Durante una breve estancia en Nueva York, en 1936, antes de su partida a España, como soldado de la República, Pablo de la Torriente Brau advirtió la fascinación que despiertan, en grandes capitales culturales de Occidente, como Nueva York y París, las revoluciones. Observaba este socialista cubano, nacido en Puerto Rico, que, en 1936, Nueva York pasaba del entusiasmo por la Revolución Cubana del 33 al entusiasmo por la República española.
“Siempre han tenido aquí indiscutible prestigio… los problemas de la Revolución Cubana; el triunfo de nuestra música, había hecho que las maracas –castañuelas ñáñigas- conquistaran Nueva York.
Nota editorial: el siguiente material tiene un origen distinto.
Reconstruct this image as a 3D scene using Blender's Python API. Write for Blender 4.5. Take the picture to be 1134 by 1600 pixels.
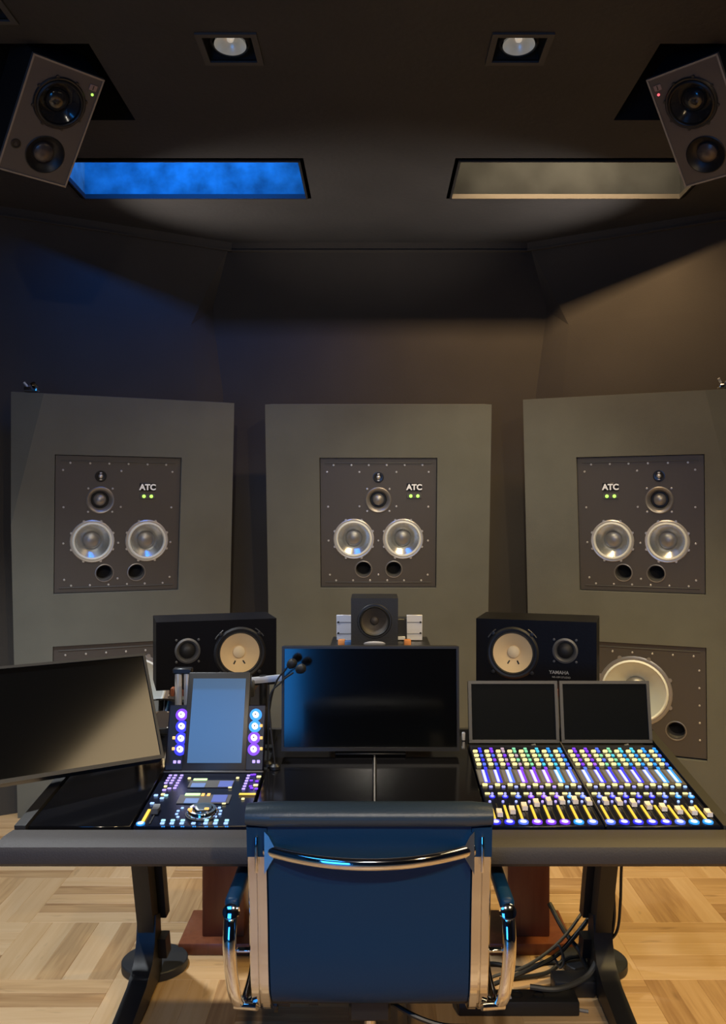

Porque aquí, la mejor manera de obtener publicidad, es realizar algo clamoroso, terrible, inaudito. ¿Qué cosa mejor que una revolución? Por eso, las luchas contra Machado, con sus alardes de heroísmo y sacrificio, con sus víctimas gloriosas, con sus escenas de terror y barbarie, abrieron un mercado para todas las manifestaciones exteriores, plásticas y sonoras del pueblo de Cuba. Y los cabarets se llenaron de rumba y son, y en todas las casas, sobre el radio, se cruzaron dos maracas, como mazas heráldicas de una nueva nobleza: la nobleza sin ceremonia de la rumba y el son. Desde entonces, el yubiar de municiones de las maracas ha sido para los americanos algo así como la imagen confusa y sonora de Cuba y sus problemas. Mas ahora vendrán las castañuelas”.
Tal vez, sólo las decadencias pueden llegar a ser tan favorables a la oferta y la demanda de una cultura como las revoluciones. El ocaso del imperio austrohúngaro entre fines del siglo XIX y principios del XX o la década de los 80, en la Unión Soviética, serían dos ejemplos notables, pero no los únicos. Hoy por hoy, lo que queda de aquella “fantasía roja”, estudiada por Iván de la Nuez, en el caso de Cuba, tiene que ver, sobre todo, con la decadencia del orden revolucionario.